運命の出会い

 ハーンが日本行きを決断したのは、1844年(明治17)12月に開幕したニューオーリンズ万国産業綿花百年記念博覧会を取材し、日本の展示物に強く惹かれ、日本政府代表の文部事務官・服部一三と親交を結んだこと。

 ハーパー社の美術主任ウィリアム・パトンから、イギリスの言語学者で東京帝国大学教授のバジル・ホール・チェンバレンが訳した『英訳古事記』を借りて読んだことが、大きな要因となったと考えられている。
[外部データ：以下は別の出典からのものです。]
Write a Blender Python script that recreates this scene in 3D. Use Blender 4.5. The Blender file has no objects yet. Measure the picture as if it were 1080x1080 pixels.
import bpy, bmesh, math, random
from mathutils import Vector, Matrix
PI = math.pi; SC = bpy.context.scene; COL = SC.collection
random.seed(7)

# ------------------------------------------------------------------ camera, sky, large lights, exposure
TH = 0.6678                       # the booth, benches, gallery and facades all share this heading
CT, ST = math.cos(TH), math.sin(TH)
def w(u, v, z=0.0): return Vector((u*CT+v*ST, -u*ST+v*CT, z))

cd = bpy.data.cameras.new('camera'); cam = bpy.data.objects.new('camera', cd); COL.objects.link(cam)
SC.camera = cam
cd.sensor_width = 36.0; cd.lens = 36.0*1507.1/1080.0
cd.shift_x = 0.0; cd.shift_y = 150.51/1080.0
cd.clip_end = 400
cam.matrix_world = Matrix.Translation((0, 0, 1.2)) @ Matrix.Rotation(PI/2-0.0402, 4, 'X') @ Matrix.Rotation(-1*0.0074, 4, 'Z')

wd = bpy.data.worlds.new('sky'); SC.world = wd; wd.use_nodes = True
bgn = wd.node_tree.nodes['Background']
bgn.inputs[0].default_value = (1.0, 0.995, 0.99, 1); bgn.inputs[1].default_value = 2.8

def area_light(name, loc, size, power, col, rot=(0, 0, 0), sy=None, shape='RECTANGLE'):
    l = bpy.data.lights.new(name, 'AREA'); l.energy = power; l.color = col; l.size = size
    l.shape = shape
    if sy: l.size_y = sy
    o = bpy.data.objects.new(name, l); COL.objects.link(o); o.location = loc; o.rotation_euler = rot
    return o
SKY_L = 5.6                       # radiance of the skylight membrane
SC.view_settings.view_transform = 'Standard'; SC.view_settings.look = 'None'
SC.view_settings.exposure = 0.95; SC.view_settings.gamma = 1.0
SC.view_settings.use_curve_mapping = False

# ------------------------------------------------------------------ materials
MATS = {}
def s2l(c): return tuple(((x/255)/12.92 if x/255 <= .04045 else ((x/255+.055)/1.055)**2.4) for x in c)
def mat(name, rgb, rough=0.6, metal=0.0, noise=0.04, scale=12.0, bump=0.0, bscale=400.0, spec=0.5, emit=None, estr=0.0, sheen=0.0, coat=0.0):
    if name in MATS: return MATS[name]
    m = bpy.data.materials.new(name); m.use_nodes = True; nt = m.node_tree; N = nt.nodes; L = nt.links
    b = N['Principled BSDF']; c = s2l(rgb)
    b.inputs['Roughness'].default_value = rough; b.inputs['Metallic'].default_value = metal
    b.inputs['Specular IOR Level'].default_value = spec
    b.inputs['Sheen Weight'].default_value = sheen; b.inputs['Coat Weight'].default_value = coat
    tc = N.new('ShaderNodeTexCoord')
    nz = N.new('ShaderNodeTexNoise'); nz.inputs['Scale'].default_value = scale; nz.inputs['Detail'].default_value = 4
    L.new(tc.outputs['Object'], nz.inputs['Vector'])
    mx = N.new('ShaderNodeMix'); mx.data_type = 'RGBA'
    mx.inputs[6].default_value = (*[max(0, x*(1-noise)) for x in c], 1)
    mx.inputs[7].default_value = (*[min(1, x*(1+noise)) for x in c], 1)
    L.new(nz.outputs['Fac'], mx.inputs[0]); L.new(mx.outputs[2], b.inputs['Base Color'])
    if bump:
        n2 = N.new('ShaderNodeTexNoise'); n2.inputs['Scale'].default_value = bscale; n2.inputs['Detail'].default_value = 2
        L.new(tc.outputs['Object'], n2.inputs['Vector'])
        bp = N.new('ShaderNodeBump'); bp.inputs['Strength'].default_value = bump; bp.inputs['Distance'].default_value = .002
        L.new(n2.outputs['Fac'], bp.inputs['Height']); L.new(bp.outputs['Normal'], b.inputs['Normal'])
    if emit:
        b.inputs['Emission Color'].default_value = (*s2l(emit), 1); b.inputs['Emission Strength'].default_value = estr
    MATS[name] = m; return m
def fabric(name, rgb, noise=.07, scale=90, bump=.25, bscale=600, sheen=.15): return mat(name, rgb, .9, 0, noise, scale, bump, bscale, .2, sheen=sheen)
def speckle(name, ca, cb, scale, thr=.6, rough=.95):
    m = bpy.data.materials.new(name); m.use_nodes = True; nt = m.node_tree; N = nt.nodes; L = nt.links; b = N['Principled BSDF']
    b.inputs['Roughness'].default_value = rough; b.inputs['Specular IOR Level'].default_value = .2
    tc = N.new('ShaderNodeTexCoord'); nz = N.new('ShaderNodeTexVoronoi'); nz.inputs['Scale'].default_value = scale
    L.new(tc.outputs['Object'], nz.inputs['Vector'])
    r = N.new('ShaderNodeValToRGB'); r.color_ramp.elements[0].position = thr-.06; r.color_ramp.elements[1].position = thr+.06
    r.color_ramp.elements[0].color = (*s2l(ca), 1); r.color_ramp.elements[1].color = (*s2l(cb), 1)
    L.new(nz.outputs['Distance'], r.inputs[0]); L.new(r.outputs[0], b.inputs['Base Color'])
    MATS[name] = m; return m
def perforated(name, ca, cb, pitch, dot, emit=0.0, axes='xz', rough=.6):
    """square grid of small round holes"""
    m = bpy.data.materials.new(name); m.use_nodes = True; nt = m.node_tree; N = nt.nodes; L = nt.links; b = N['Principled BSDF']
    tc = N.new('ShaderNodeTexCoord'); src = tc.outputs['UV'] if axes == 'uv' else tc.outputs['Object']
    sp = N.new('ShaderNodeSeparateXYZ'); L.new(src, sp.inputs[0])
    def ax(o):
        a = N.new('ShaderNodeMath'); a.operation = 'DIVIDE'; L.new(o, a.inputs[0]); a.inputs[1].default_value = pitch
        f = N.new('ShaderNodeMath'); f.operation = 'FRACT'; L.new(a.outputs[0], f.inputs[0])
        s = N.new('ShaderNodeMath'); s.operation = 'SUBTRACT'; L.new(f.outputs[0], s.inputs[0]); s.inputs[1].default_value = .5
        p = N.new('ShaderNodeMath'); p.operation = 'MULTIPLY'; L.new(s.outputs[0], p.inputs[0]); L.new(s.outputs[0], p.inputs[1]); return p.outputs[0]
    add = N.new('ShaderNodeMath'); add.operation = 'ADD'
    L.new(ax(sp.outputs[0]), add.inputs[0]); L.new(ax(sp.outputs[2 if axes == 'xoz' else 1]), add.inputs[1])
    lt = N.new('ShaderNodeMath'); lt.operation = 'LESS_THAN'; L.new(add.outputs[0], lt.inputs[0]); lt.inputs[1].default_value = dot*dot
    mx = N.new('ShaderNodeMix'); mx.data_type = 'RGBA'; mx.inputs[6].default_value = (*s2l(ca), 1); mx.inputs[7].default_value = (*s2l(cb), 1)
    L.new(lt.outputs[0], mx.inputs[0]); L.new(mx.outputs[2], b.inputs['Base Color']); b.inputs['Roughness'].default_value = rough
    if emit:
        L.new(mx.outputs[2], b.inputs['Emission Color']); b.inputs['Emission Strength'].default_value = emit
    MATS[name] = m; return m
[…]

 前に述べたエリザベス・ビスランドが、日本行きを勧めたともいわれる。

 いずれにせよハーンは、ハーパー社の雑誌特派員として、日本へ向かうために、1890年(明治23)3月8日、ニューヨークを発った。

 同年4月4日に横浜に到着したハーンは、6月にハーパー社への不満から、契約を解消する。

 その後、前述のバジル・ホール・チェンバレンや服部一三などの支援を受け、同年7月19日、島根県知事・籠手田安定(こてだやすさだ)と、島根県尋常中学校および、師範学校の英語教師となる契約を、結ぶことに成功した。

 ハーンは赴任地の松江で、「ヘルン」と呼ばれることになるが、それはこの時の契約書(仮条約書)に、「ラフカヂオ・ヘルン」と記載されたためである。

 同年9月から、ハーンは赴任地で教鞭を執りはじめた。

 松江の冬は、ハーンにはあまりにも寒かった。翌明治24年(1891)の1月15日頃、ハーンは気管支炎を発症し、寝込んでしまう。

 病は快復したが、ハーンは住み込みで働く女中の必要性を感じたようである。

 やがて、小泉セツという松江の元士族の娘が、住み込みの女中として雇われることになる。